Artigos
A inconstitucional discriminação entre irmãos germanos e unilaterais na sucessão dos colaterais
A regra constitucional cobriu definitivamente com uma pá de cal as antigas discriminações entre filhos, que atribuíam a uns mais direitos do que a outros. Agora, resplandece visível, de plano, a igualdade entre os filhos perante os pais, inclusive para efeitos sucessórios. Para tamanha conclusão, sem muito esforço, basta a mera interpretação lingüística ou gramatical do dispositivo constitucional.
Assim, todas aquelas arcaicas distinções feitas pelo Código Beviláqua não foram recepcionadas pela ordem constitucional vigente. O art. 1.605 se tornou uma inútil lembrança da sociedade oligárquica da primeira metade do século passado.
Emerge indiscutível a igualdade dos filhos na sucessão dos pais. Essa é a faceta mais visível da norma constitucional no que diz respeito aos direitos sucessórios, uma vez que “os filhos, havidos ou não da relação de casamento, ou por adoção, terão os mesmos direitos”.
Mas a arte da hermenêutica não se restringe à mera leitura e adequação gramatical dos diplomas legais. Como lembra NOGUEIRA (1995, p. 86), “saber as leis não é apenas conhecer os termos delas, mas seu conteúdo e alcance”. Assim, o intérprete também deve se socorrer dos métodos lógico, histórico e teleológico, buscando respectivamente a razão de ser da norma, a conjuntura em que foi elaborada, seus objetivos e finalidades.
A simples interpretação gramatical corresponde a ouvir música utilizando um pequeno rádio mono. Ausculta-se a melodia, porém, são inaudíveis os delicados detalhes instrumentais que fazem a toda a diferença em um sofisticado reprodutor de CDs, equipado com a mais moderna tecnologia.
A verdadeira função do jurista é exatamente dar som à lei, não porém a singela sonoridade monofônica dos leigos. Deve amplificá-la com perfeita fidelidade, recorrendo-se aos mais sofisticados métodos interpretativos.
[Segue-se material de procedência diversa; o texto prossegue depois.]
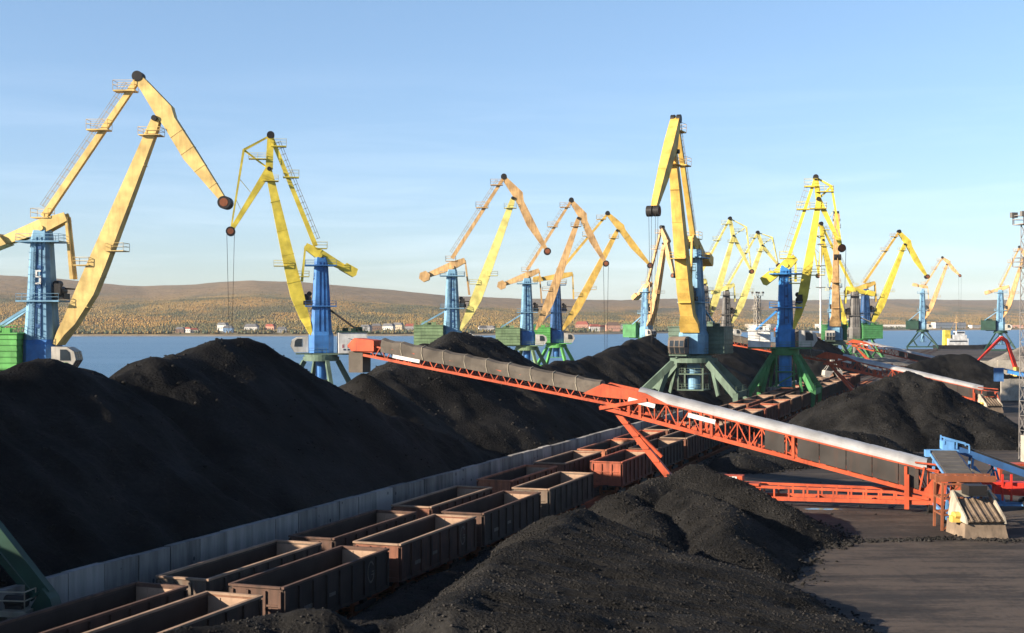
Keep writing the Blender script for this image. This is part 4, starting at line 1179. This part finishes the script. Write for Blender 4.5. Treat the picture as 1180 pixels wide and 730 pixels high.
crane((54.1, 268), -12, dict(foot=(1.8, 16.6), B=(6.4, 41.3), A=(5.9, 45.6), V=(8.9, 43.8), T=(10.9, 31.6), Cf=(2.0, 29.9), Cr=(-2.5, 26.3), tie=(0.5, 29.4), rod=(2.0, 25.1)), 28.3, 11.3,
      ('yellow_lemon', 'yellow_lemon', 'yellow_lemon', 'blue_bright', 'blue_bright', 'green_mid', 'white'),
      'lemon crane with truss jib, bright blue tower, white house, standing on splayed green legs', truss=True, big=True, gauge=12.2, house='white', ropelen=14, ringr=2.7, hdim=(-7.2, -2.9, 2.2, 3.2), slim=.72)
crane((77.7, 546), 0, dict(foot=(0.6, 17.4), B=(11.5, 52.0), A=(10.2, 59.0), V=(16.8, 55.5), T=(18.9, 37.6), Cf=(0.7, 34.1), Cr=(-4.2, 32.4), tie=(-2.1, 35.9), rod=(1.4, 26.4)), 31.7, 10.0,
      ('yellow_pale', 'yellow_pale', 'yellow_pale', 'grey_steel', 'grey_steel', 'green_grey', 'white'),
      'taller of two pale yellow truss jib cranes right behind the tall golden crane', truss=True, house='white', ropes=False, hdim=(-6.5, -2.5, 2.6, 3.4))
crane((93.9, 593), 0, dict(foot=(2.7, 17.8), B=(15.6, 50.8), A=(13.7, 56.5), V=(20.1, 54.3), T=(22.8, 42.1), Cf=(3.4, 33.7), Cr=(-4.2, 30.7), tie=(0.4, 33.0), rod=(3.8, 26.1)), 30.7, 10.0,
      ('yellow_pale', 'yellow_pale', 'yellow_pale', 'grey_steel', 'grey_steel', 'green_grey', 'white'),
      'lower of two pale yellow truss jib cranes, on a dark grey tower', truss=True, house='white', ropes=False, hdim=(-6.5, -2.5, 2.6, 3.4))
crane((108.5, 455), -101, dict(foot=(2.9, 17.0), B=(13.0, 50.5), A=(11.0, 52.8), T=(20.5, 38.0), Cf=(3.8, 32.5), Cr=(-6.3, 29.6), tie=(0.3, 32.4), rod=(4.7, 24.0)), 30.6, 10.2,
      ('yellow_orange', 'yellow_orange', 'yellow_gold', 'blue_pale', 'blue_pale', 'green_grey', 'green_mid'),
      'orange yellow crane facing the camera, half hidden behind the lemon crane with green legs', portal='lattice', gauge=13, ropes=False)
crane((147.7, 566), 0, dict(foot=(2.5, 17.0), B=(16.3, 49.7), A=(14.1, 55.1), T=(25.8, 36.2), Cf=(4.0, 33.7), Cr=(-6.2, 30.1), tie=(-0.4, 33.7), rod=(4.4, 25.7)), 31.1, 10.6,
      ('yellow_lemon', 'yellow_lemon', 'yellow_gold', 'blue_dark', 'blue_dark', 'green_mid', 'green_mid'),
      'bright yellow crane on dark blue tower over green lattice legs, right of centre distance', portal='lattice', gauge=15, ropes=False)
crane((250.8, 827), -20, dict(foot=(1.4, 19.5), B=(14.1, 52.3), A=(11.6, 56.6), T=(21.7, 45.4), Cf=(3.0, 38.7), Cr=(-3.6, 39.8), tie=(0.5, 38.2), rod=(3.6, 31.3)), 36.6, 12.0,
      ('yellow_orange', 'yellow_orange', 'yellow_orange', 'blue_pale', 'blue_pale', 'green_dark_shaded', 'green_dark_shaded'),
      'orange crane on pale blue tower standing alone by the water at the right', portal='lattice', gauge=18, ropelen=2)
crane((262.7, 728), -25, dict(foot=(1.3, 20.0), B=(11.4, 51.8), A=(9.6, 57.4), T=(17.0, 45.6), Cf=(4.4, 36.5), Cr=(-5.7, 33.4), tie=(-0.4, 35.7), rod=(4.8, 29.6)), 34.7, 12.0,
      ('yellow_orange', 'yellow_orange', 'yellow_orange', 'blue_pale', 'blue_pale', 'green_dark_shaded', 'green_dark_shaded'),
      'rightmost crane, orange with dark green house, beside the lattice floodlight tower', portal='lattice', gauge=16, ropes=False)
crane((131.7, 520), 180, dict(foot=(3.7, 17.0), B=(12.3, 48.7), A=(13.0, 55.0), V=(16.7, 51.7), T=(14.0, 35.0), Cf=(3.3, 30.3), Cr=(-5.0, 28.3), tie=(1.0, 30.7), rod=(3.7, 24.3)), 29.0, 10.0,
      ('yellow_lemon', 'yellow_lemon', 'yellow_lemon', 'grey_steel', 'grey_steel', 'green_mid', 'green_mid'),
      'yellow truss jib crane reaching left, mostly hidden behind the orange yellow crane', truss=True, portal='lattice', gauge=13, ropes=False)

# corner of the near crane at the lower left
e = empty('crane_portal', (-23.2, 66, 0), -.12, 'shaded green foot and platform of a near crane in the lower left corner', 'crane')
b = MB(); b.beam((-7.0, .5, 12.3), (.3, .5, 3.65), .55, .7); b.beam((-6.0, 1.1, 9.4), (-.6, 1.1, 3.3), .3, .35); b.build('leg', M['green_dark_shaded'], e)
b = MB(); b.prism([(-.5, 2.2), (-.2, 3.2), (.35, 4.05), (.75, 3.55), (.95, 2.95), (1.45, 2.8), (1.5, 2.0), (1.1, 1.2), (-.3, 1.0)], -.1, .9)
b.tube((1.05, -.25, 2.35), (1.05, 1.0, 2.35), .42, n=18); b.tube((1.05, -.32, 2.35), (1.05, -.2, 2.35), .16, n=12)
b.beam((-.45, -.15, 3.4), (.2, -.15, 3.9), .12); b.box((.3, -.14, 2.4), (.5, .06, .7))
b.build('bogie_frame', M['green_dark_shaded'], e)
b = MB(); b.box((-.95, -.35, 3.02), (1.7, 1.3, .14)); railing(b, [(-1.75, -.95, 3.08), (-.12, -.95, 3.08), (-.12, .2, 3.08)], h=.95, t=.05); b.box((-.9, -.98, 2.95), (1.75, .05, .25)); b.build('platform', M['rail_grey'], e)
b = MB(); b.tube((-2.2, -.3, 3.5), (-.42, -.3, 3.5), .26, n=18); b.tube((-.44, -.3, 3.5), (-.32, -.3, 3.5), .31, n=18); b.box((-1.2, -.3, 3.18), (1.4, .3, .2)); b.build('drive_motor', M['black'], e)
for k in (-.3, .9):
    b = MB(); b.tube((k, .1, .75), (k, .7, .75), .6, n=18); b.build('wheel', M['black'], e)
b = MB(); b.prism([(-1.2, 2.7), (-.75, 2.75), (-.15, 2.1), (-.2, 1.9)], -.6, -.45); b.box((-.2, -.5, 2.55), (.6, .1, .1)); b.build('rail_sweep', M['cab_grey'], e)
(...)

Da análise perfunctória da Constituição resta patente a igualdade de direitos dos filhos com relação à herança dos pais. Daí a inconstitucionalidade de qualquer norma que venha a tentar repetir o conteúdo do art. 1.605 do revogado Código Civil.
Deve-se ter em vista, todavia, que o parentesco não se restringe às pessoas que descendem uma das outras. Muito pelo contrário, é a relação vinculatória que se estende também às pessoas que descendem de um tronco comum, compreendendo, outrossim, o vínculo entre o conjugue e os parentes do outro, bem como o resultante de adoção. Neste diapasão, percebe-se que as relações de parentesco dos filhos não se restringem aos seus ascendentes. Como descendem de um tronco comum, há também parentesco entre os próprios filhos, relação jurídicas entre eles e conseqüentemente direitos recíprocos. Direitos iguais, frise-se, pois a Constituição Federal assegurou que eles “terão os mesmos direitos”.
Em outras palavras, da filiação, que é a relação de parentesco entre pais e filhos, resultam outras relações igualmente de parentesco, tanto em linha reta ad infinitum, como na linha colateral, o que abrange as relações entre os próprios filhos entre si. Dessas relações resultam direitos, direitos iguais consoante o mandamento constitucional e oponíveis contra todos, inclusive os próprios irmãos. GONÇALVES (2002, p. 85) perfilha do mesmo sentir: “Sob o prisma legal, não pode haver diferença entre o parentesco natural e civil, especialmente quanto à igualdade de direitos e proibição de discriminação”.
Esse é um dos efeitos reflexos não claramente perceptíveis do princípio constitucional da igualdade dos filhos, que só com algum exercício de raciocínio interpretativo por parte dos juristas pode ser vislumbrado em sua plenitude.
Desse modo, resta patente que o art. 1.614 e os §§ 2º e 3º do art. 1.617 do antigo Código Civil foram revogados em 5 de outubro de 1988, eis que não recepcionados pela atual Constituição da República.
O legislador ordinário, por sua vez, deveria ter tido a cautela de não repetir a norma no nascente diploma civil então em elaboração. Não foi o que aconteceu: promulgou-se o vigente Código Civil com disposições similares, agora alocadas no art. 1.841 e nos §§ 2º e 3º do art. 1.843.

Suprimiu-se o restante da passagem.